Much as I love my alma mater, the question “Did your Bryn Mawr education prepare you for your career?” is, I think, actually a bigger one: “Did your liberal arts education prepare you for your career?” Because Bryn Mawr is a liberal arts school, and I think the practical usefulness of the liberal arts is what people are really getting at here.
The short answer: yep, it did.
The long answer: Here’s what a liberal arts education is, and why it’s useful to a translator’s career even though it’s by definition not career-specific.
What is it?
According to dictionary.com, the liberal arts are:
"the academic course of instruction at a college intended to provide general knowledge and comprising the arts, humanities, natural sciences, and social sciences, as opposed to professional or technical subjects."
That says it pretty well, really, except that you can certainly learn some professional/technical subjects (examples: computer science, education) at a liberal arts school. But the reason to attend a liberal arts school instead of a school or program geared exclusively toward your main subject of interest is to also get that “general knowledge” base consisting of both humanities and sciences as part of your overall education.
How did it help a career as a translator?
There are lots of things the liberal arts can do for people’s lives; one great article comes from a former prison inmate: A Former Drug Dealer Gives A Great Defense Of The Liberal Arts. But you’re looking for what it did for me as a translator specifically. So, here’s a list of skills necessary for a translator that a liberal arts education teaches:
- Translators need to know just enough about all kinds of topics to understand them when they tried to read more–that’s pretty much exactly what liberal arts educations try to do.
- Translators need to recognize famous quotes, theories, and principles from disciplines they work in, which you can only do through broad reading.
- Translators need to understand the way a variety of different people from different walks of life speak and communicate.

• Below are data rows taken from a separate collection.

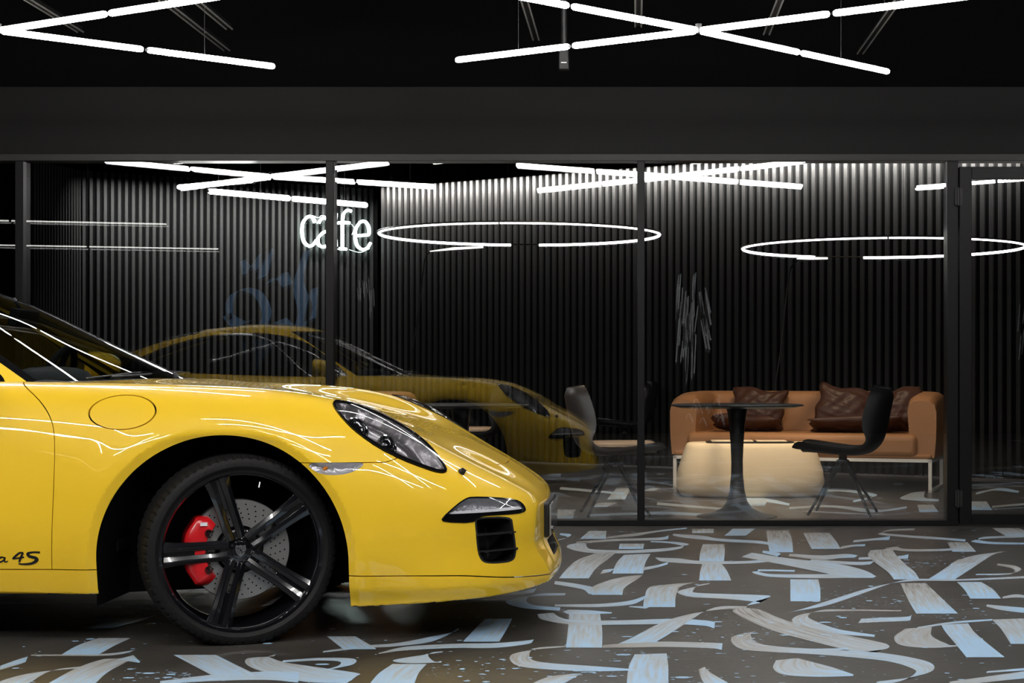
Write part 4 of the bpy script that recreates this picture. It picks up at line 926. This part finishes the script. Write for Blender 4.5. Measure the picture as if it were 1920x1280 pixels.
# ------------------------------------------------------------------ rails, duct and box under the ceiling
RAILM = mat('rail_metal', (.85, .84, .82), .3, .8)
rl = [(-.58, 9.87, 'left of the whole cross light'), (.02, 9.49, 'above the hub of the whole cross light'), (.762, 9.71, 'right above the whole cross light'), (1.383, 10.3, 'rightmost, over the tip of the whole cross light'),
      (-3.18, 9.64, 'leftmost, beside the cut cross light'), (-2.477, 10.2, 'long one over the cut cross light'), (-2.307, 9.56, 'short one right of the cut cross light')]
for x, y1, w in rl:
    e = empty('ceiling_rail', (x, y1, 2.9)); tag(e, 'twin rod ceiling rail, %s' % w, 'rail', 'twin rod rails')
    for s in (-.017, .017): b = B(); b.tube([(s, -3.4, 0), (s, 0, 0)], .005, 8); b.build('rod', RAILM, e)
    b = B(); b.box(-.012, .012, -3.4, 0, .004, .03); b.build('channel', M_FIXT, e)
    for yy in (-3.0, -1.0): b = B(); b.tube([(0, yy, .03), (0, yy, 1.0)], .004, 6); b.build('hanger', M_FIXT, e)
e = empty('air_duct', (-1.42, 9.3, 3.22)); tag(e, 'dark sheet metal air duct with vent between the two cross lights', 'duct')
b = B(); b.box(-.18, .14, -1.2, .5, -.06, .22); b.build('duct_body', mat('duct_metal', (.05, .05, .05), .35, .8), e, bevel=.01)
b = B(); b.tube([(.16, y, .02 + .02 * math.sin(y * 40)) for y in np.linspace(-.4, .5, 40)], .018, 8); b.build('hose', mat('duct_metal', (.05, .05, .05), .35, .8), e)
b = B(); b.box(-.16, .10, -1.22, -1.2, -.03, .19); b.build('vent_grille', M_FIXT, e)
e = empty('ceiling_box', (-.41, 9.75, 2.75)); tag(e, 'small black sensor box with a tiny lit mark under the ceiling', 'sensor')
b = B(); b.box(-.03, .03, -.03, .03, -.05, .07); b.tube([(0, 0, .1), (0, 0, 1.15)], .02, 8); b.build('housing', M_FIXT, e, bevel=.006)
b = B(); b.box(-.016, .016, -.032, -.03, -.012, -.008); b.build('status_light', mat('status_glow', (1, 1, 1), .5, emit=(1, 1, 1), estr=.6), e)

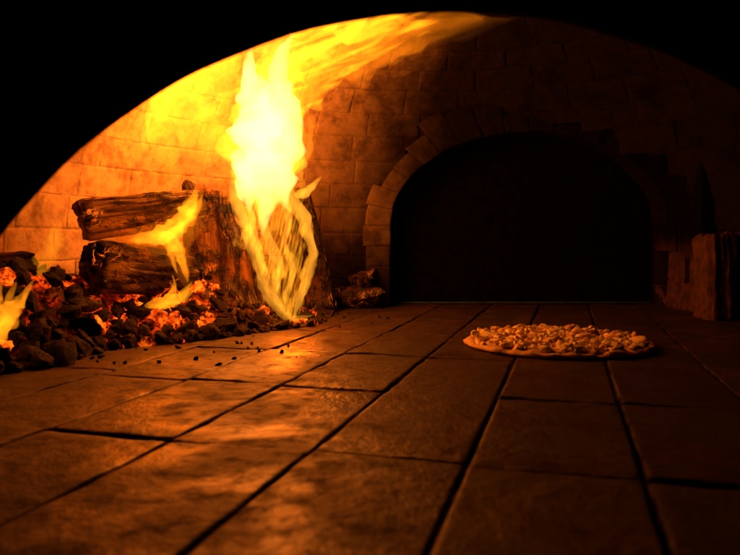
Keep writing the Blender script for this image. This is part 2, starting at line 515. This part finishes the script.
# ---------------------------------------------------------------- ash bed, coals, embers
def front_v(px):
    pts = [(-260, 395), (-60, 385), (0, 372), (60, 362), (110, 348), (180, 342), (250, 334), (310, 326), (360, 318)]
    for (x0, y0), (x1, y1) in zip(pts, pts[1:]):
        if px <= x1: return G(px, y0+(y1-y0)*(px-x0)/(x1-x0)).y
    return G(px, 318).y
def heap_h(u, v):
    px = 370+FPX*u/max(v, .2)
    d = v-front_v(px)
    if d < 0: return 0
    side = 1-max(0, min(1, (px-190)/110))
    hmax = .010+.085*side*(1.15 if px < 60 else 1)
    k = min(1, d/.17); k = k*k*(3-2*k)
    return hmax*k
def lump_bm(seed, r, shard=True, sub=3):
    bm = bmesh.new(); bmesh.ops.create_icosphere(bm, subdivisions=sub, radius=1)
    rnd = random.Random(seed)
    pl = [(Vector((rnd.gauss(0, 1), rnd.gauss(0, 1), rnd.gauss(0, 1))).normalized(), rnd.uniform(.42, .8) if shard else rnd.uniform(.6, .9)) for _ in range(9)]
    st = Vector((rnd.uniform(1., 1.8), rnd.uniform(.8, 1.2), rnd.uniform(.7, 1.1))) if shard else Vector((rnd.uniform(.8, 1.25), rnd.uniform(.75, 1.1), rnd.uniform(.55, .85)))
    for v in bm.verts:
        p = v.co.copy()
        for n, d in pl:
            k = p.dot(n)
            if k > d: p -= n*(k-d)*.95
        p *= 1+.20*noise.noise(p*2.5+Vector((seed, 0, 0)))+.18*noise.noise(p*5+Vector((0, seed, 0)))+.09*noise.noise(p*11+Vector((0, seed, 0)))
        v.co = Vector((p.x*st.x, p.y*st.y, p.z*st.z))*r
    return bm
def add_lump(bm, seed, r, loc, shard, sub):
    l_ = lump_bm(seed, r, shard, sub)
    me = bpy.data.meshes.new('tmp'); l_.to_mesh(me); l_.free()
    me.transform(Matrix.Translation(loc) @ Matrix.Rotation(seed*1.7, 4, 'Z') @ Matrix.Rotation(seed*.9, 4, 'X'))
    bm.from_mesh(me); bpy.data.meshes.remove(me)
bm = bmesh.new()
N1, N2 = 140, 120
vs = {}
for i in range(N1+1):
    for j in range(N2+1):
        u = -.74+.66*i/N1; v = .72+1.0*j/N2
        r = math.hypot(u-OC.x, v-OC.y)
        if r > .755: continue
        p = Vector((u*28, v*28, 0))
        h = heap_h(u, v)
        z = h+(.012*fbm(p, 4)+.006*noise.noise(p*4))*min(1, h/.012) - .004
        vs[i, j] = bm.verts.new((u, v, z))
for i in range(N1):
    for j in range(N2):
        q = [(i, j), (i+1, j), (i+1, j+1), (i, j+1)]
        if all(k in vs for k in q) and max(vs[k].co.z for k in q) > -.002: bm.faces.new([vs[k] for k in q])
for v in [v for v in bm.verts if not v.link_faces]: bm.verts.remove(v)
rb_ = random.Random(77); k = 0
while k < 560:
    px = rb_.uniform(-20, 325); fv = front_v(px); v = fv+abs(rb_.gauss(0, .07))-.008; u = (px-370)/FPX*v
    if math.hypot(u-OC.x, v-OC.y) > .70: continue
    r = rb_.uniform(.0025, .0062)
    add_lump(bm, 900+k, r, (u, v, heap_h(u, v)+r*.4), True, 2); k += 1
tag(link('ash_bed', bm, ash_mat()), 'heap of grey ash and fine glowing embers under the logs', 'ash', kind='stuff')

M_coal = coal_mat('charcoal', 0); M_ember = coal_mat('glowing ember', 1.9)
protos = {}
def lump(kind, x, y, z, r):
    name, mat, label, cat, group = kind
    k = (name, random.randrange(12))
    if k not in protos:
        o = link(name, lump_bm(k[1]*13+len(name), .02), mat, smooth=True); protos[k] = o
    else:
        o = protos[k].copy(); C.objects.link(o)
    o.location = (x, y, z); o.scale = (r/.02,)*3
    o.rotation_euler = (random.uniform(-.9, .9), random.uniform(-.9, .9), random.random()*6.28)
    return tag(o, label, cat, group)
K_coal = ('charcoal_lump', M_coal, 'black charcoal lump in the heap left of the fire', 'charcoal', 'black charcoal lumps in the heap')
K_emb = ('ember_lump', M_ember, 'glowing orange ember lump in the heap below the logs', 'ember', 'glowing ember lumps in the heap')
K_crumb = ('charcoal_crumb', M_coal, 'small black crumb scattered loose on the brick floor', 'crumb', 'charred crumbs on the floor')
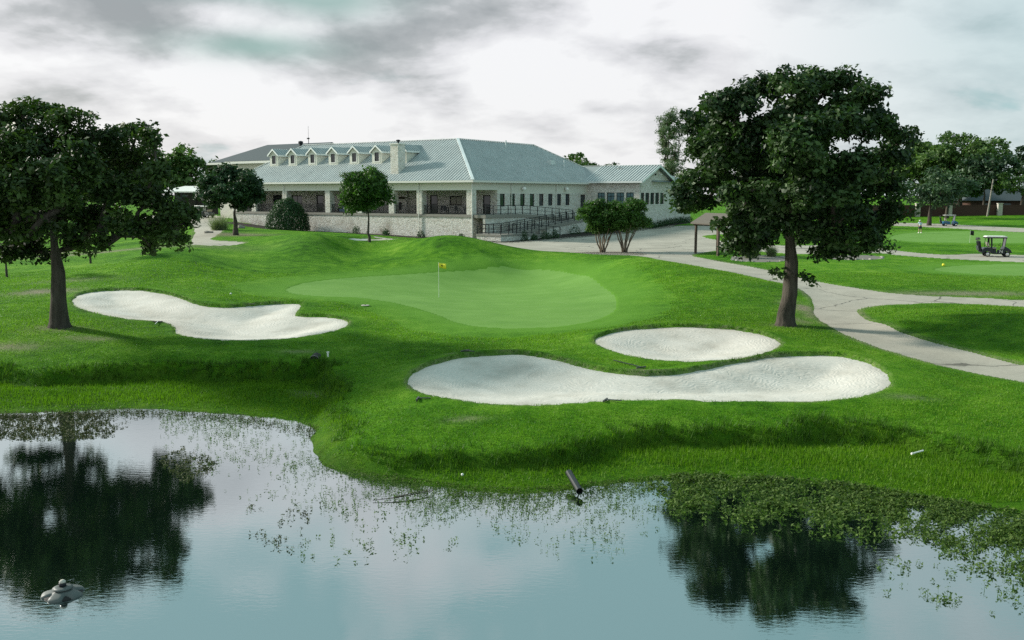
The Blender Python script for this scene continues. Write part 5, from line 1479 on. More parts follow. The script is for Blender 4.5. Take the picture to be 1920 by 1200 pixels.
def pond_weed():
    rng = np.random.default_rng(91)
    X, Y, Hh, K, Z_ = [], [], [], [], []

    def spread(n, px0, px1, f_top, f_bot, dens, hmax=.10, k=5, size=.048):
        """plants over a stretch of water: f_top/f_bot give its edges"""
        px = rng.uniform(px0, px1, n * 4); py = rng.uniform(0, 1, n * 4)
        a = np.interp(px, *zip(*f_top)); b = np.interp(px, *zip(*f_bot))
        py = a + (b - a) * py
        pr = np.clip(dens(px, py, (py - a) / (b - a)), 0, 1)
        ok = rng.uniform(size=len(px)) < pr
        for u, v in list(zip(px[ok], py[ok]))[:n]:
            xw, yw = at_z(u, v, 0.0)
            X.append(xw); Y.append(yw); Hh.append(hmax * rng.uniform(.3, 1.1)); K.append(k); Z_.append(size)

    nz = lambda a, b, s=.03, ph=0: .5 + .5 * wob(a, b * 1.8, s, ph)
    # thin veil in front of the point
    spread(4200, 300, 860, [(300, 772), (450, 778), (590, 800), (620, 860), (860, 925)], [(300, 850), (450, 950), (600, 1010), (860, 1000)], lambda a, b, t: (1 - t) ** 1.8 * nz(a, b, .035) ** 1.5 * .9, .09, 4, .036)
    spread(170, 460, 860, [(460, 940), (860, 960)], [(460, 1040), (700, 1060), (860, 1030)], lambda a, b, t: nz(a, b, .05, 1.0) ** 3, .10, 6)
    spread(2000, 840, 1300, [(840, 920), (1000, 928), (1080, 920), (1300, 900)], [(840, 960), (1000, 1040), (1140, 1080), (1300, 960)], lambda a, b, t: (1 - t) ** 1.8 * nz(a, b, .04, 2.0) ** 1.5 * .95 + .01, .09, 4, .038)
    # thick mat under the oak's reflection and along the right shore
    spread(1900, 1215, 1700, [(1215, 897), (1350, 888), (1500, 898), (1650, 915), (1700, 925)], [(1215, 955), (1300, 985), (1450, 1000), (1600, 1020), (1700, 1030)], lambda a, b, t: (1 - t) ** 1.2 * (.10 + 1.5 * nz(a, b, .045, 3.0) ** 2) * np.clip((a - 1215) / 70, 0, 1), .12, 6, .082)
    spread(4200, 1560, 2000, [(1560, 905), (1700, 920), (1800, 938), (1920, 962), (2000, 975)], [(1560, 940), (1700, 1010), (1800, 1065), (1920, 1140), (2000, 1180)], lambda a, b, t: (1 - t) ** 1.3 * (.08 + 1.4 * nz(a, b, .04, 1.5) ** 2), .12, 6, .062)
    spread(160, 1640, 1960, [(1640, 1030), (1960, 1090)], [(1640, 1110), (1960, 1180)], lambda a, b, t: nz(a, b, .05, .3) ** 4, .11, 7)
    # brownish mats on the left
    spread(1700, -60, 270, [(-60, 782), (130, 776), (270, 770)], [(-60, 822), (130, 828), (270, 812)], lambda a, b, t: (.20 + .8 * nz(a, b, .05, 4.0)) * (1 - .6 * t) - .5 * np.clip((a - 170) / 100, 0, 1), .03, 5, .058)
    spread(170, 300, 405, [(300, 850), (350, 838), (405, 862)], [(300, 876), (350, 905), (405, 880)], lambda a, b, t: .9 * np.exp(-((a - 355) / 38) ** 2), .04, 6, .058)
    spread(900, -40, 620, [(-40, 778), (240, 768), (450, 779), (620, 806)], [(-40, 792), (240, 784), (450, 800), (620, 836)], lambda a, b, t: (1 - t) * .9, .10, 5)
    spread(1900, 590, 1240, [(590, 790), (604, 848), (690, 880), (870, 912), (980, 917), (1080, 910), (1240, 892)], [(590, 850), (604, 880), (690, 915), (870, 946), (980, 950), (1080, 944), (1240, 925)], lambda a, b, t: (1 - t) ** .8, .10, 4, .042)
    X, Y, Hh, K, Z_ = map(np.array, (X, Y, Hh, K, Z_))
    ss = sdf(ASHORE, X, Y, 3.0)
    ok = ss < .25
    X, Y, Hh, K, Z_ = X[ok], Y[ok], Hh[ok], K[ok], Z_[ok]
    rep = np.repeat(np.arange(len(X)), K); n = len(rep)
    hz = Hh[rep] * rng.uniform(.15, 1.0, n)
    c = np.stack([X[rep] + rng.normal(size=n) * .7 * Z_[rep], Y[rep] + rng.normal(size=n) * .7 * Z_[rep], .008 + hz], 1)
    T = np.clip(rng.normal(.5, .2, len(X))[rep] + rng.normal(size=n) * .12, 0, 1)
    V, F, t = leaves(c, np.tile([0, 0, 1.1], (n, 1)), Z_[rep], rng, T, .5)
    px = 960 + X / np.maximum(Y, 1) * FPX * 1.0
    br = np.repeat((X < -4.2) & (Z_ > .045), K); b4 = np.repeat(br, 4)
    for sel, nm, mt, lb in ((~br, 'pond_weed', 'pondleaf', 'leafy green pond weed standing out of the water'), (br, 'floating_weed', 'brownweed', 'brownish mats of floating weed before the broad oak')):
        v4 = V.reshape(-1, 4, 3)[sel].reshape(-1, 3); t4 = t.reshape(-1, 4)[sel].ravel()
        tag(fast_mesh(nm, v4, np.arange(len(v4)).reshape(-1, 4), M[mt], attrs={'tint': t4}), lb, kind='stuff')
    P = np.stack([X, Y, np.full(len(X), -.02)], 1)
    V, F, T = blades_at(P, rng, Hh + .02, .006, .02)
    tag(fast_mesh('weed_stems', V, F, M['bankgrass'], attrs={'tint': T}), 'thin stems of the pond weed', kind='stuff')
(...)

You can take classes on that very thing within a liberal arts education, or you can take classes on many different kinds of things and hear how others talk about them.
- Translators need a background in the history of the cultures they work between, and history is a liberal arts staple.
- Translators need to be experts in their specialties, which can fit into a liberal arts education through majoring & minoring.
Do you have a liberal arts education? What do you feel it’s done for you?